I can see a parallel between this story and my Asperger’s. I dislike being an outsider. And there are plenty of times when I hate God because of my Asperger’s. And yet, I have what I have. I need to learn how to work within my situation, which, in this case, is who I am. I’m tempted to resent the communities that have snubbed me, and yet, they are people too! They have their needs. And, if this doesn’t warm my hearts towards them and motivate me to show them love, then I can fall back on the will of God, as the lepers did: God wants me to love them, to be concerned about their well-being as fellow members of the human race.

Then there are times when I should take an approach of “What do I have to lose?”, as the lepers did. I apply this to social risks: being friendly to people even if they reject me, asking a young lady out, etc. The only problem here is that there are pay-offs to being a loner: I can avoid hurt and pain. The lepers got to the point where they realized that there was no pay-off to them sitting around all day, doing nothing. If there was a chance that they could get food, then they’d might as well take it, even if they were to die trying!

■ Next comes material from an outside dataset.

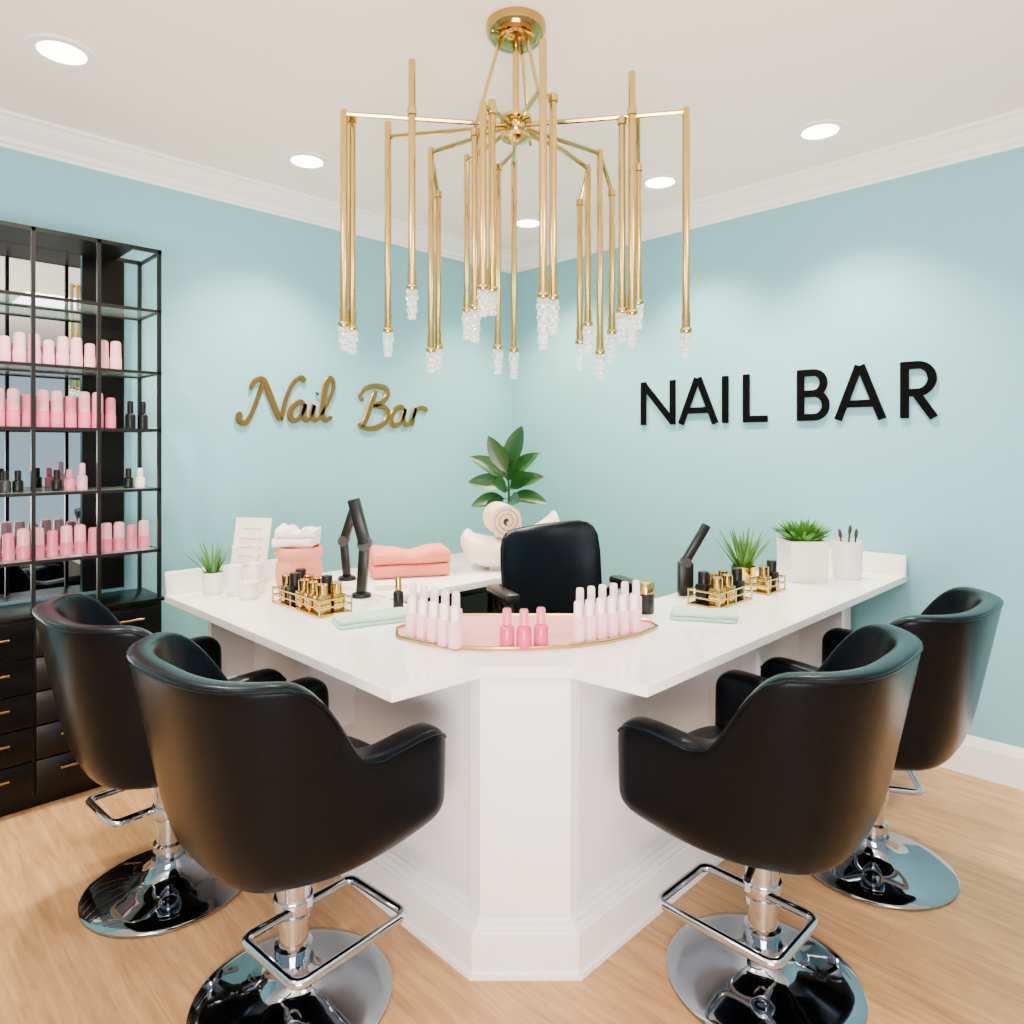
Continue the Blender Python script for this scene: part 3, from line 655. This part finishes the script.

Moreover, I shouldn’t put limits on God, which is what the king’s advisor did. I may feel that I will never find happiness, or enjoy the blessings that others do. But there are plenty of things that God can do—and, as we see in this chapter, God can act in ways that we don’t anticipate. God can bless a city that appears hopeless. And he can bless those on the margins of society, who feel cut off from God and their fellow human beings. I may feel discouraged, but I should never say never!